Puede ser un cuento, un conjunto de poemas, una serie de adivinanzas.
Se nos aclara si pertenecerá a una colección con formato predeterminado, o si gozamos de la libertad de proponer también el diseño gráfico de ese libro.
También puede existir el caso no tan tradicional, pero cada vez más corriente, del ilustrador y el escritor que conciben el libro al unísono para luego presentarlo ante las editoriales (libros muy interesantes, pues ambos lenguajes se van influyendo desde su misma concepción, evitando muchas redundacias, abriendo nuevas profundidades).
Cuando comienza el trabajo del ilustrador, el cuerpo aparece de mil maneras:
Por un lado, damos forma física al cuerpo de los personajes y a cada elemento del libro; árboles, juguetes, cielos, conjuntos de parientes, habitaciones, vehículos, comidas, calores, vientos, horas del día, estados de ánimo, todo.
También damos cuerpo al “objeto libro”, considerado como una obra que deberá ser no sólo leída por los ojos sino también tomada por las manos, llevada en la mochila y hasta lamida por la lengua del lector (los niños se comen a los libros no sólo en sentido figurado).
Y-exceptuando a los artistas digitales- trabajamos mucho con todo nuestro cuerpo: raspamos, pegamos, esparcimos, borramos, hincamos, golpeamos, lavamos, nos enchastramos con diversos materiales.
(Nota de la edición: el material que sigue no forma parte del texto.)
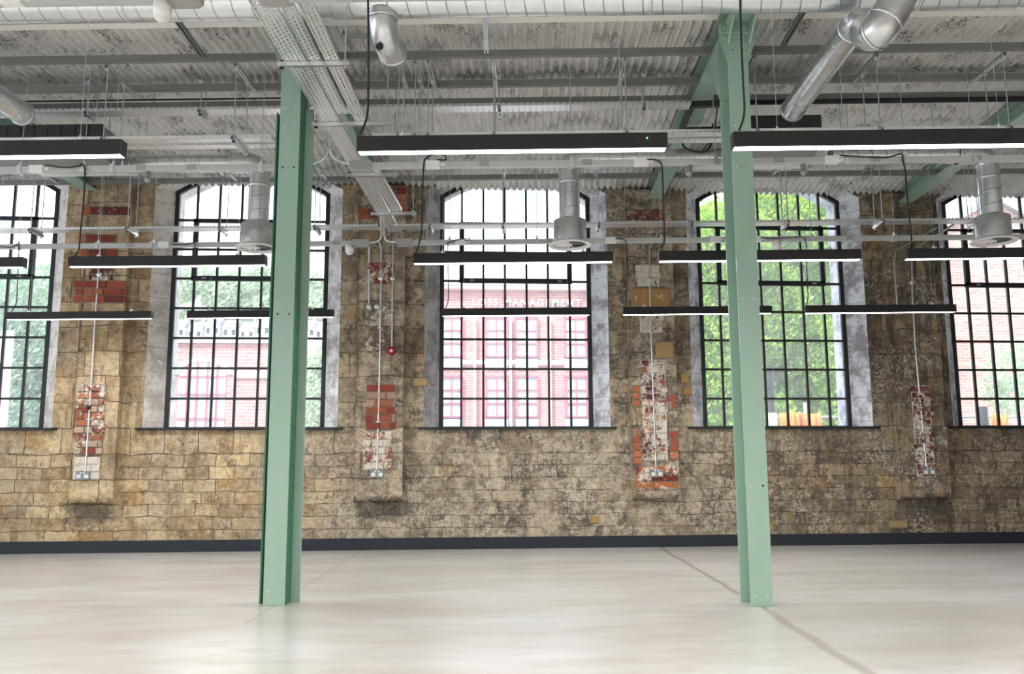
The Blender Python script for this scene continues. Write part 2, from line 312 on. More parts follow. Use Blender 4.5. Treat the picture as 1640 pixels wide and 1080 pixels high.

Todos nuestros sentidos se ponen en funcionamiento.
Ilustrar un libro es una actividad muy sensual, el cuerpo irrumpe siempre en el trabajo del ilustrador.
Hasta cuando nos reunimos en el Foro de Ilustradores, se consolida un espíritu de cuerpo basado en eso: en poner el cuerpo: para cada nueva idea, para cada nueva propuesta, florecen equipos de trabajo muy nutridos, que terminan desencadenando más y más proyectos.
Realmente creo que el trabajo de los ilustradores consiste en
construír y reconstruír cuantas veces sea necesario el cuerpo del libro, como Dres. Frankenstein obstinados en que ese cuerpo finalmente cobre vida.
Ahora, incluso en el (erróneo) caso de que representáramos SÓLO al cuerpo en el libro ¿porqué se nos consideraría menos importantes que quienes lo hicieran SÓLO a la mente?
Creo que es otra culpa que le podemos atribuir a la dependencia a lo escolar:
El niño que mueva su cuerpo en el recreo, o en la acotada clase de educación física. Pero a la hora de aprender, el cuerpo parece que no tuviera contacto con la mente, que -otra vez- se tratara de un mal inevitable, de una distracción a lo realmente importante.
Las ilustraciones vendrían a representar ese escape, ese placer, digámoslo de una buena vez: ese PECADO.
El vicio deseado que se opone al ríspido trabajo, que es leer.
Ahora… qué lugar tan triste se le destina a la lectura de la palabra escrita en este caso…
¿No se está provocando rechazo a lo que se perseguía?
Y -otra vez-: qué extraño resulta viviseccionar al niño así.
¿Acaso entendemos un texto si no nos provoca ninguna imagen, ninguna relación con nuestra experiencia física?
¿Acaso entendemos el mundo físico, una imagen, un cuadro, si no nos provoca palabras?
Cuerpo y mente, no pertenecen a casilleros tan separados después de todo.
Ilustración y escritura, tampoco se corresponden de manera excluyente al cuerpo y a la mente.
Ojalá, la escuela acepte al niño en su integridad, y al libro ilustrado también.
La nueva ubicación que va logrando el ilustrador en el proceso de creación del libro, está provocando una sacudida saludable: se proyecta al libro de manera estructural, como un todo. De manera más justa, y más fresca.
Esta feria trata acerca de viajes y viajeros a bordo de los libros, y entonces les quise presentar
El viaje de los ilustradores
al menos en su segmento más reciente:
el viaje que los está llevando desde un lugar muy mudo y escondido, muy sumiso al servicio de otros lenguajes,
hasta su lugar de artistas, su lugar de co-autores junto al escritor
de esa rareza deliciosa que se llama libro ilustrado.